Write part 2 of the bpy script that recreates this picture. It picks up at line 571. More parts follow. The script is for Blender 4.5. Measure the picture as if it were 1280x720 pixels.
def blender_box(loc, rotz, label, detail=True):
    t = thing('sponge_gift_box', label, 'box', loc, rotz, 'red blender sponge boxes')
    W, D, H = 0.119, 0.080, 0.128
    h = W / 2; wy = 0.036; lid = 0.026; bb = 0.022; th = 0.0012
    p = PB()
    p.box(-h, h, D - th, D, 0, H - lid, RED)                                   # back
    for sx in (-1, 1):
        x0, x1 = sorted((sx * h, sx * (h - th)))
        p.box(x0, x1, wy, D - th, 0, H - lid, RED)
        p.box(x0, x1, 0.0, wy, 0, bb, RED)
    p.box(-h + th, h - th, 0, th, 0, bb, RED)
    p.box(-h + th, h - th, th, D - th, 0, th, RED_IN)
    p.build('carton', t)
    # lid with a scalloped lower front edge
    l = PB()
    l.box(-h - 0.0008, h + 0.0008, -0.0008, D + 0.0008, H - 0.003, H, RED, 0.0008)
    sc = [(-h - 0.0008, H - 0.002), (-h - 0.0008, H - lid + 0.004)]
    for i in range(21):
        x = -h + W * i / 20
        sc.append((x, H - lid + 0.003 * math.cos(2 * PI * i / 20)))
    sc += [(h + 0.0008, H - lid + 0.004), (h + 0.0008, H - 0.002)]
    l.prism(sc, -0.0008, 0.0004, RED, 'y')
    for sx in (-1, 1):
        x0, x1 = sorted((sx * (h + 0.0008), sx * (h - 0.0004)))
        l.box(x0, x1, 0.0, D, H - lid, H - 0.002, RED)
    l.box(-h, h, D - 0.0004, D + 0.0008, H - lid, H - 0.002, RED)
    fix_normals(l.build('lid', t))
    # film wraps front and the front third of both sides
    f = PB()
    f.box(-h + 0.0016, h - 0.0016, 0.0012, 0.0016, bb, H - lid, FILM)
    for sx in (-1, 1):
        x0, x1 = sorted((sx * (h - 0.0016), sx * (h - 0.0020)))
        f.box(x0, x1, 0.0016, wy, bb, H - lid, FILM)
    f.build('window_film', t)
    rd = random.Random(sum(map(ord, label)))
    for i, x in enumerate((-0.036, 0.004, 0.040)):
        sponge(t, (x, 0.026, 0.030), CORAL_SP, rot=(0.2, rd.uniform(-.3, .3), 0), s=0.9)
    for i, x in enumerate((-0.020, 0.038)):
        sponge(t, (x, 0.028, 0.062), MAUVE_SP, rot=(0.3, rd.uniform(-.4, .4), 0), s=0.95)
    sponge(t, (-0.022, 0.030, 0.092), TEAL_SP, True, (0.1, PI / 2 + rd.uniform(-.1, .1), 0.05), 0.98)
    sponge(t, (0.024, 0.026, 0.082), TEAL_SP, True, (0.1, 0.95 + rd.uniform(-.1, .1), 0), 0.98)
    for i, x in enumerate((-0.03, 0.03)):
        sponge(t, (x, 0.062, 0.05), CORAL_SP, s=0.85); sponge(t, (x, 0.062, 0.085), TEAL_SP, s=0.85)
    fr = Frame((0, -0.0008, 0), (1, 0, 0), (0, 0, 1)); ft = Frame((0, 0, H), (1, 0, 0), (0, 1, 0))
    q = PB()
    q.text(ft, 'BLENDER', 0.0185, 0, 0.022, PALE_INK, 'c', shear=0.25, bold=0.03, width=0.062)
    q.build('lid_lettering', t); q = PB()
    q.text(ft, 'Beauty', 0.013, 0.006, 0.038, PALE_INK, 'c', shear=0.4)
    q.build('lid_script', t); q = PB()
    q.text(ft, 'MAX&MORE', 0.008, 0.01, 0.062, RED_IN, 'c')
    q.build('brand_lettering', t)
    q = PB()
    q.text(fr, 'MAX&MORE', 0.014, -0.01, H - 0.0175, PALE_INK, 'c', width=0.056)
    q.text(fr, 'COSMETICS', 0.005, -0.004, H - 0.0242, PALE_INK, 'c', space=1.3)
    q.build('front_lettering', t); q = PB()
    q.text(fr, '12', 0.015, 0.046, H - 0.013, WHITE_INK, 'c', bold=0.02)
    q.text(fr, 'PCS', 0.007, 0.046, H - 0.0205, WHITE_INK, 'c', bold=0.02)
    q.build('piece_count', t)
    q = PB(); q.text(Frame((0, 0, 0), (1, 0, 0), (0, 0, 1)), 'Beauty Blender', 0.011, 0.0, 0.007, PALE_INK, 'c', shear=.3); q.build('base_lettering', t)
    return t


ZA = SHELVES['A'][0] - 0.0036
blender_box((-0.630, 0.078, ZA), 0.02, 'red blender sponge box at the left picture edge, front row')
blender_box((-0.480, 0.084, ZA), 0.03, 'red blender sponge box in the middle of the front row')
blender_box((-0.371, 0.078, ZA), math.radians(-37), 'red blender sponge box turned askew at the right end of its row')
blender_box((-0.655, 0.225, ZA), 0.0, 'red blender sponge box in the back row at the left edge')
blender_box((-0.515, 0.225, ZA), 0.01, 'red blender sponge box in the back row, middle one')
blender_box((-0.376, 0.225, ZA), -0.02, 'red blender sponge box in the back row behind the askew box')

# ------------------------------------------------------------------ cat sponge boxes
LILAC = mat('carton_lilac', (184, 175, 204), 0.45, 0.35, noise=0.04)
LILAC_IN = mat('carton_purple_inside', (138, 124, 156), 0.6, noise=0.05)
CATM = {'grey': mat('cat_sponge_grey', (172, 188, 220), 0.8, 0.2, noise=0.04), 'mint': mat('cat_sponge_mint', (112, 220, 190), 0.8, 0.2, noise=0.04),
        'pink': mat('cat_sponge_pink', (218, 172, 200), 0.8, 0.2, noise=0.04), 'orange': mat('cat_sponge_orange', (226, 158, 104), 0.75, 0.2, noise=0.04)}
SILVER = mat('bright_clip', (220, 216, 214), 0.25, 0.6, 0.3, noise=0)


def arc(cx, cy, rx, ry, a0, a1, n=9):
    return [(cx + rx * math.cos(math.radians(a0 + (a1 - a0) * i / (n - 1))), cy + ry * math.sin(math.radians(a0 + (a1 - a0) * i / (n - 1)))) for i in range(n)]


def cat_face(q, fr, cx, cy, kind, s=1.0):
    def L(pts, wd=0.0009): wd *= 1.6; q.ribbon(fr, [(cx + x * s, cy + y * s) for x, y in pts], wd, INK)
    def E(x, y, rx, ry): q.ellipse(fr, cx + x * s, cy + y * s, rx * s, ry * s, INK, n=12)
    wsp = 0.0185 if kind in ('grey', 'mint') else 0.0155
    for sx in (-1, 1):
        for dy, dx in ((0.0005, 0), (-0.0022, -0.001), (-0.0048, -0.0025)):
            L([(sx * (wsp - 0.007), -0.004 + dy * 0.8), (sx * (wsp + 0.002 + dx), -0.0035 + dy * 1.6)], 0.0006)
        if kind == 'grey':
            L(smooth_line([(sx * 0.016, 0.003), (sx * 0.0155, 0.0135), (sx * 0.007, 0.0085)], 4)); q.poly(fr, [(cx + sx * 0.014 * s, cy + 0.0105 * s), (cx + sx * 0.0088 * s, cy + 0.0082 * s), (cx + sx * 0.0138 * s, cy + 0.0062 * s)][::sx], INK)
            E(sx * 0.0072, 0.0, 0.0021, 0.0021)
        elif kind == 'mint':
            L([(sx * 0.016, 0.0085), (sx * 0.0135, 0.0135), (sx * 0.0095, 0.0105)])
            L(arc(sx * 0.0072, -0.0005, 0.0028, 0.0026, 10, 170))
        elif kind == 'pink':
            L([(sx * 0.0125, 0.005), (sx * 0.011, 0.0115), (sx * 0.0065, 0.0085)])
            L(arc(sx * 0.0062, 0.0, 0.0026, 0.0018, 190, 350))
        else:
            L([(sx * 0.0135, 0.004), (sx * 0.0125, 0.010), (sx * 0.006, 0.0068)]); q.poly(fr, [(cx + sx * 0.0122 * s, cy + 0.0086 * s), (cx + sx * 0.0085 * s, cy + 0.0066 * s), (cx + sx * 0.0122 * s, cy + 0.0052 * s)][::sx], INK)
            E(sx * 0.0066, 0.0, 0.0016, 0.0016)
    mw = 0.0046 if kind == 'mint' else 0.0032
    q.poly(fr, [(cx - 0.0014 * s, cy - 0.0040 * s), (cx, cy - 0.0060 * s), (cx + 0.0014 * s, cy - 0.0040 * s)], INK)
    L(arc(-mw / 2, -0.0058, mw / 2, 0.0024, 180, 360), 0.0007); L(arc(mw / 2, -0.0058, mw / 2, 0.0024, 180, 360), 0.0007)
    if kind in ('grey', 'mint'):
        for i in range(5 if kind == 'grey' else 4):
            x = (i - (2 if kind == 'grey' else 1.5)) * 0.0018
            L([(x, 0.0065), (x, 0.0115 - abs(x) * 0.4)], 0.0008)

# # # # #

*What this task involves:* Gather up every line from the listing above in which the word "picture" occurs.

*Right answer:*
Write part 2 of the bpy script that recreates this picture. It picks up at line 571. More parts follow. The script is for Blender 4.5. Measure the picture as if it were 1280x720 pixels.
blender_box((-0.630, 0.078, ZA), 0.02, 'red blender sponge box at the left picture edge, front row')